Another scenario involves using the authenticated identity in administrative or lookup flows, for example to fetch user-specific configuration or audit logs. If the application builds queries using string formatting or concatenation—such as f"SELECT * FROM settings WHERE user_id = {user_id}"—the attacker may manipulate the authenticated username to change the interpreted user_id or inject a UNION-based payload to exfiltrate credentials or session tokens from other tables. Even if the Basic Auth credentials themselves are validated via a safe ORM, downstream queries that reuse the decoded identity remain vulnerable when they deviate from parameterized patterns. Because the authentication step does not inherently sanitize or parameterize later SQL usage, the combination of Basic Auth and dynamic SQL creates a clear path for unauthorized data access or privilege escalation.

Finally, attackers may probe for SQL injection on authentication routes using automated tools once they observe that the endpoint accepts and processes Basic Auth headers. The presence of Basic Auth does not reduce the need for secure coding practices; in fact, it increases the importance of parameterization because the decoded credentials are high-value targets. Proper remediation involves treating all inputs derived from the Authorization header as untrusted, using parameterized queries or prepared statements, and avoiding any direct interpolation of decoded values into SQL strings.

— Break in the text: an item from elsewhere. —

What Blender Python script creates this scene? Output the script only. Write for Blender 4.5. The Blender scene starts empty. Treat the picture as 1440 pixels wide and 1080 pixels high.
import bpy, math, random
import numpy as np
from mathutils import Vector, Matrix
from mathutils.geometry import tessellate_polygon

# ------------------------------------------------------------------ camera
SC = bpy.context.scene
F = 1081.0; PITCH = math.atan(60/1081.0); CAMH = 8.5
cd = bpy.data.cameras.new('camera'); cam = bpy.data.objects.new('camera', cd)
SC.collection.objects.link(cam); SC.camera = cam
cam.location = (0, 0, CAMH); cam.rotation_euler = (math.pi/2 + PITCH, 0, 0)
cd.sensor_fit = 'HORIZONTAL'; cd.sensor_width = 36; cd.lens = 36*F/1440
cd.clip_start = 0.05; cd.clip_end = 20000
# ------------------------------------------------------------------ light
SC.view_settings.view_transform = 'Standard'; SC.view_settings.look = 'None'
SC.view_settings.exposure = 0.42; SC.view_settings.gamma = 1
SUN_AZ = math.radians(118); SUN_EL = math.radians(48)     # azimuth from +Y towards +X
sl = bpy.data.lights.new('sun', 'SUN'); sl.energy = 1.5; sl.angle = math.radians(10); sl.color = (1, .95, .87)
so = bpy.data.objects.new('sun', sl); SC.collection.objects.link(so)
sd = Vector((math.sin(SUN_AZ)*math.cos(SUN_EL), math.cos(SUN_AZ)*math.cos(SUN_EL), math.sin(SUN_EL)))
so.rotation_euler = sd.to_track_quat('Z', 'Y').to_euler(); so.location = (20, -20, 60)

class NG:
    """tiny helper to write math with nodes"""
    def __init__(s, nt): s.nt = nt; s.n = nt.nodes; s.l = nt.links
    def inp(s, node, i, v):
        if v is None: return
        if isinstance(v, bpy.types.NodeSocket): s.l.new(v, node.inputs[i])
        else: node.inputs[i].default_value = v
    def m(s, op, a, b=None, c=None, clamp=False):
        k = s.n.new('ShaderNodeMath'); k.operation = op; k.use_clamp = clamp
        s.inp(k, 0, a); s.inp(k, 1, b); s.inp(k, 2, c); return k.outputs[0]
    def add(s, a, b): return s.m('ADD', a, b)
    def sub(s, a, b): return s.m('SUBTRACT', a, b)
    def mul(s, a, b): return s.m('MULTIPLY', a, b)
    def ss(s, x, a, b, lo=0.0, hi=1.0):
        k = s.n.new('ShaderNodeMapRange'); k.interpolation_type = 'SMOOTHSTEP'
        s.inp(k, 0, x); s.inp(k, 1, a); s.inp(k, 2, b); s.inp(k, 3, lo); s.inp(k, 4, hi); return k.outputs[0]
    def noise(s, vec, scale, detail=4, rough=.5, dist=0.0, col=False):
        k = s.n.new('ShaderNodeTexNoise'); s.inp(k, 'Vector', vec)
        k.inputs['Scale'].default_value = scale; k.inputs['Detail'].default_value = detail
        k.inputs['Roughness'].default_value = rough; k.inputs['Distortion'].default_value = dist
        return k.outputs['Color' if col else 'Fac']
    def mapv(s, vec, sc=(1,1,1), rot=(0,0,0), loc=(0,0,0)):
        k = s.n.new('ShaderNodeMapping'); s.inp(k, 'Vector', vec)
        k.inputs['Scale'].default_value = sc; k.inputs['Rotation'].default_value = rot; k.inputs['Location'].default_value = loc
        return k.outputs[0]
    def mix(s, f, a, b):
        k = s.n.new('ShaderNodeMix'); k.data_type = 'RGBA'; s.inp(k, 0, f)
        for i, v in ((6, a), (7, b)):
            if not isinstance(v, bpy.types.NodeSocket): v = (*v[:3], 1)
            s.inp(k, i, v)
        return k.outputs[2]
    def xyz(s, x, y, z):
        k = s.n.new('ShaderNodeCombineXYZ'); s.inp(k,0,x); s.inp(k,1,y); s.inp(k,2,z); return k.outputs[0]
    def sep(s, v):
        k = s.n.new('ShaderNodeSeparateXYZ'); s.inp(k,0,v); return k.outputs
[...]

To mitigate SQL injection when using Basic Auth in Flask, always use parameterized queries or an ORM, and avoid building SQL by string formatting. Below are concrete, working code examples that demonstrate secure handling of decoded credentials.

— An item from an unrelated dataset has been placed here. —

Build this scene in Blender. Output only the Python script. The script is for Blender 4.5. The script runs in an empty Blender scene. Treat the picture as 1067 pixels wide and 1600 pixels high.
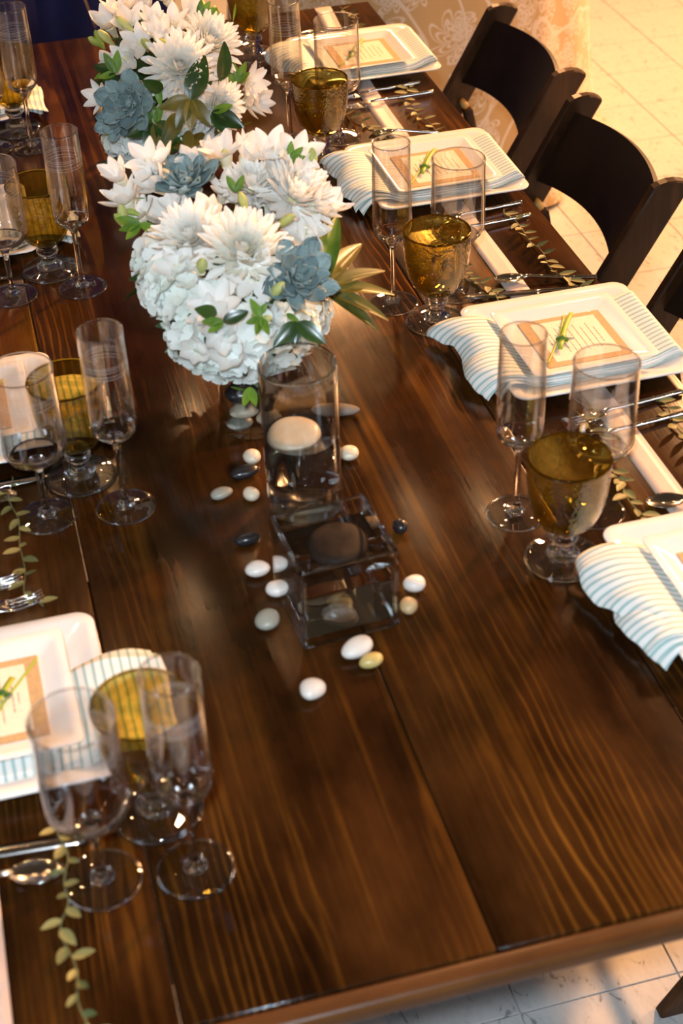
import bpy, bmesh, math, random
from mathutils import Vector, Matrix, Euler

random.seed(7)
SC = bpy.context.scene
COL = SC.collection
PI = math.pi
T = 0.76                       # height of the table top
def V(*a): return Vector(a)

# ------------------------------------------------------------------ camera
def build_camera():
    f, yaw, pitch, roll = 2404.2595, 0.23388135, 0.65742614, -0.04338074
    cy, sy, cp, sp = math.cos(yaw), math.sin(yaw), math.cos(pitch), math.sin(pitch)
    fwd = V(sy*cp, cy*cp, -sp); right = V(cy, -sy, 0); up = right.cross(fwd)
    c, s = math.cos(roll), math.sin(roll)
    r2 = right*c + up*s; u2 = up*c - right*s
    cam = bpy.data.cameras.new('camera'); o = bpy.data.objects.new('camera', cam); COL.objects.link(o)
    m = Matrix((r2, u2, -fwd)).transposed().to_4x4(); m.translation = V(0, 0, T+1.176)
    o.matrix_world = m
    cam.sensor_fit = 'VERTICAL'; cam.sensor_height = 36.0; cam.lens = f/1600*36
    cam.clip_start = 0.05; cam.clip_end = 60
    cam.dof.use_dof = True; cam.dof.focus_distance = 2.45; cam.dof.aperture_fstop = 5.2
    SC.camera = o
build_camera()

# ------------------------------------------------------------------ world, lamps, exposure
w = bpy.data.worlds.new('world'); SC.world = w; w.use_nodes = True
w.node_tree.nodes['Background'].inputs[0].default_value = (1.0, 0.72, 0.48, 1)
w.node_tree.nodes['Background'].inputs[1].default_value = 0.035
def lamp(name, kind, loc, energy, color, aim=None, size=0.3, spot=None, blend=.4):
    l = bpy.data.lights.new(name, kind); o = bpy.data.objects.new(name, l); COL.objects.link(o)
    o.location = loc; l.energy = energy; l.color = color
    if kind == 'AREA': l.shape = 'DISK'; l.size = size
    else: l.shadow_soft_size = size
    if kind == 'SPOT': l.spot_size = spot; l.spot_blend = blend
    if aim is not None:
        d = V(*aim)-V(*loc); o.rotation_euler = d.to_track_quat('-Z', 'Y').to_euler()
    return o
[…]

Insecure example to avoid:

import base64
from flask import request, jsonify
import sqlite3

@app.route('/profile')
def profile():
    auth = request.headers.get('Authorization', '')
    if auth.startswith('Basic '):
        token = auth.split(' ')[1]
        username_b64, password_b64 = token.split(':')
        username = base64.b64decode(username_b64).decode('utf-8')
        password = base64.b64decode(password_b64).decode('utf-8')
        conn = sqlite3.connect('example.db')
        cur = conn.cursor()
        query = f"SELECT * FROM users WHERE username = '{username}' AND password = '{password}'"
        cur.execute(query)
        user = cur.fetchone()
        return jsonify({'user': user})
    return jsonify({'error': 'Missing credentials'}), 401

The above is vulnerable because username and password are interpolated directly into the SQL string. An attacker can supply a password like ' OR 1=1 -- to bypass authentication or extract data.

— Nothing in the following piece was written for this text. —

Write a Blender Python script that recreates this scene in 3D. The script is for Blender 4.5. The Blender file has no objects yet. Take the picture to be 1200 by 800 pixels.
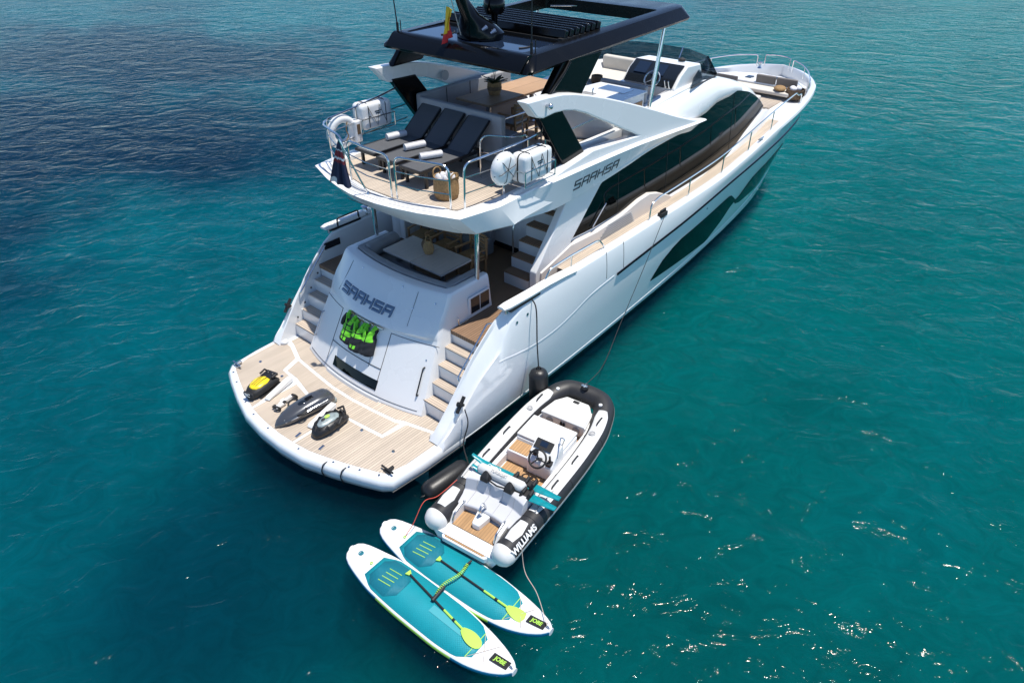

Secure remediation with parameterized queries:

import base64
from flask import request, jsonify
import sqlite3

@app.route('/profile')
def profile():
    auth = request.headers.get('Authorization', '')
    if auth.startswith('Basic '):
        token = auth.split(' ')[1]
        username_b64, password_b64 = token.split(':')
        username = base64.b64decode(username_b64).decode('utf-8')
        password = base64.b64decode(password_b64).decode('utf-8')
        conn = sqlite3.connect('example.db')
        cur = conn.cursor()
        cur.execute("SELECT * FROM users WHERE username = ? AND password = ?", (username, password))
        user = cur.fetchone()
        return jsonify({'user': user})
    return jsonify({'error': 'Missing credentials'}), 401

Using ? placeholders ensures that the username and password are treated strictly as data, preventing injection. For production, prefer an ORM such as SQLAlchemy, which further reduces risk:

from flask_sqlalchemy import SQLAlchemy
from flask import request, jsonify
import base64

db = SQLAlchemy()

@app.route('/profile')
def profile():
    auth = request.headers.get('Authorization', '')
    if auth.startswith('Basic '):
        token = auth.split(' ')[1]
        username_b64, password_b64 = token.split(':')
        username = base64.b64decode(username_b64).decode('utf-8')
        password = base64.b64decode(password_b64).decode('utf-8')
        user = db.session.execute(
            select(User).where((User.username == username) & (User.password == password))
        ).scalar_one_or_none()
        if user:
            return jsonify({'user': {'id': user.id, 'username': user.username}})
    return jsonify({'error': 'Invalid credentials'}), 401

Additional remediation steps include enforcing HTTPS to protect the base64-encoded credentials in transit, hashing passwords with a strong algorithm (e.g., bcrypt) rather than storing or comparing plaintext passwords, and applying the principle of least privilege to the database user account used by the application.